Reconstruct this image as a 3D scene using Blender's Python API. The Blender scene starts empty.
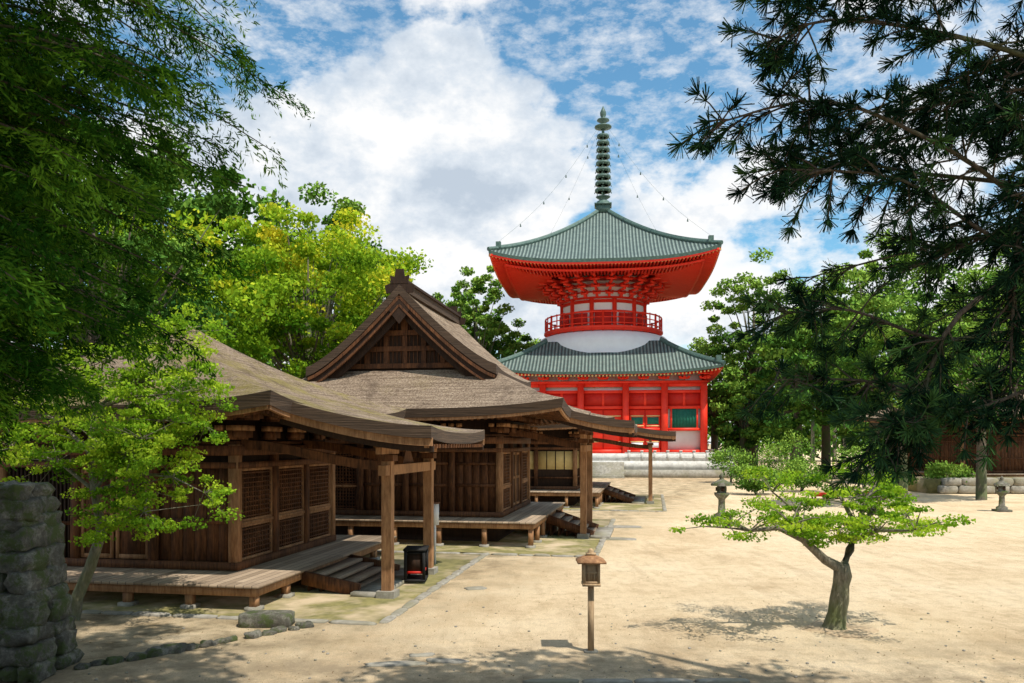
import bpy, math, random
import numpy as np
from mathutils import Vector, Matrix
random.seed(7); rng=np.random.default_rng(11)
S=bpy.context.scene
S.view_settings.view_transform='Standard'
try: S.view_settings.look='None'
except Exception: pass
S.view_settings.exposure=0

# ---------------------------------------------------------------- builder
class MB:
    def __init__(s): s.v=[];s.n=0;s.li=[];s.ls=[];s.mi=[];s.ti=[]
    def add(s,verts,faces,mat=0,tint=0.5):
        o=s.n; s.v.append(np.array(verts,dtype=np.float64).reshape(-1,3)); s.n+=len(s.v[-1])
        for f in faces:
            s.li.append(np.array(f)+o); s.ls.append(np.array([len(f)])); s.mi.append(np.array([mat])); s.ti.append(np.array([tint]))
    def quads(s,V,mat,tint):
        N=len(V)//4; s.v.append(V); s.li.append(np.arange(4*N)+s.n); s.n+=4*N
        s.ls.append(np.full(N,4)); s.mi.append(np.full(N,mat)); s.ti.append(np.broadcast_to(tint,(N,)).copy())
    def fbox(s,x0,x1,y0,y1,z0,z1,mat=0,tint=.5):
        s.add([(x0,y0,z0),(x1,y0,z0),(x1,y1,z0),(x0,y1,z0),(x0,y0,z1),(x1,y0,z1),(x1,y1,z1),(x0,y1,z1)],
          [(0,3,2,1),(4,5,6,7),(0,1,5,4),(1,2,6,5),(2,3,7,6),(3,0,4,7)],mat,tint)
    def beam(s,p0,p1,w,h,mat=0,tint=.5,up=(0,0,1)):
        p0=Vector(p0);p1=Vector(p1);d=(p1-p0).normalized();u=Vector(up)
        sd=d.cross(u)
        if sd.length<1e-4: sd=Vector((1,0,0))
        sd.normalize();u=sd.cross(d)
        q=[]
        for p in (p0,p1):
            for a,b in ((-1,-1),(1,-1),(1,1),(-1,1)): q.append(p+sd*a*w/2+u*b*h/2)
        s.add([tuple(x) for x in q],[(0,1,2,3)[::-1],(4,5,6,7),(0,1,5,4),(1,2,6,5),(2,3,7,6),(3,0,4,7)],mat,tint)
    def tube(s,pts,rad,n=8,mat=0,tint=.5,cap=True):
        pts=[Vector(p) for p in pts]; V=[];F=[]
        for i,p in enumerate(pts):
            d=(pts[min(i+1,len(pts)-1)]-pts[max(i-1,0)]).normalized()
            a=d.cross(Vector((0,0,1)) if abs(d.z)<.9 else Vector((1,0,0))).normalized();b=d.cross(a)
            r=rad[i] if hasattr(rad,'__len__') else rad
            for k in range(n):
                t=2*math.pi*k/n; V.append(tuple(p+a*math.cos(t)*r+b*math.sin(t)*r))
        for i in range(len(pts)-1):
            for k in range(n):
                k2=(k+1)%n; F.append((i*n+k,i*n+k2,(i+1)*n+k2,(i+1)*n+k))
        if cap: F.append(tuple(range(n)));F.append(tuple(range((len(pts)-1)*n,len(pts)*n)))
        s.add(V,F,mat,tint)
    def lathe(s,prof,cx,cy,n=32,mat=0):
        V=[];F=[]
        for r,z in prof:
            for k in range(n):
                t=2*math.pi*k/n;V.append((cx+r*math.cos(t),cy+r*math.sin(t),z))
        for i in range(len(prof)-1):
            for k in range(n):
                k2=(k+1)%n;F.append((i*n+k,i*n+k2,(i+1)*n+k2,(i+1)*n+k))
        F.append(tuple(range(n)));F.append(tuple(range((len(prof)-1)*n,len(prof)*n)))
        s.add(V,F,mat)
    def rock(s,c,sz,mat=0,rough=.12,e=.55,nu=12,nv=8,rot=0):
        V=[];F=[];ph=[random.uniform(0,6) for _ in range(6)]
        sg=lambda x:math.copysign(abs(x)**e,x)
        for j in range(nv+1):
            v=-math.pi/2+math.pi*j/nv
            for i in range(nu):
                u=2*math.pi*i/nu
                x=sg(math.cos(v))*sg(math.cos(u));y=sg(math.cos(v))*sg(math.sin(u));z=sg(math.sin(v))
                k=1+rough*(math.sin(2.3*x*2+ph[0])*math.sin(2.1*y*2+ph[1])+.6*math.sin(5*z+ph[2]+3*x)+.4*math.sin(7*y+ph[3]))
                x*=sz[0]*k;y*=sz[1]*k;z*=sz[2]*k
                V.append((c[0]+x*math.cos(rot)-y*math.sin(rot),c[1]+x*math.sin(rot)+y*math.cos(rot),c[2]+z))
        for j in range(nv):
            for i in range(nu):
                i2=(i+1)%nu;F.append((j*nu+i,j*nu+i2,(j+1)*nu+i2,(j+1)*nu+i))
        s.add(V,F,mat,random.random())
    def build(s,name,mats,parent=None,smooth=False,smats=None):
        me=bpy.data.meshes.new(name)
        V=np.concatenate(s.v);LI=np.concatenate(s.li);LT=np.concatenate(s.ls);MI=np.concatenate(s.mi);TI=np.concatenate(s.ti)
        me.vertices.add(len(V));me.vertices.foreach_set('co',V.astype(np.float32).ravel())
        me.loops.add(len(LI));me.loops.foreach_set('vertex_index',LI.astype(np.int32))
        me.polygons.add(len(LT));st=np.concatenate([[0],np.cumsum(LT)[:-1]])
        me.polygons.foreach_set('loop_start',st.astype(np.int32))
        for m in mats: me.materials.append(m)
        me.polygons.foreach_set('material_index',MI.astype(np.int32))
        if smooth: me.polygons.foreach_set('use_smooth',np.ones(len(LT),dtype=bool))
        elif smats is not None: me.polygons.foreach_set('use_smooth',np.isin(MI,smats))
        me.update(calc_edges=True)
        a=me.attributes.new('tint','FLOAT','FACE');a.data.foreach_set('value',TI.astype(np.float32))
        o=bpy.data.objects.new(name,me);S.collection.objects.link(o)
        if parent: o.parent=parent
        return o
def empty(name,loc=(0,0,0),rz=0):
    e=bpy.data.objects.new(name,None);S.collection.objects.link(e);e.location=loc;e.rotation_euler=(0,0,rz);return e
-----
Scan the listing above for the word "empty" and show each line where it is found.

Reconstruct this image as a 3D scene using Blender's Python API. The Blender scene starts empty.
def empty(name,loc=(0,0,0),rz=0):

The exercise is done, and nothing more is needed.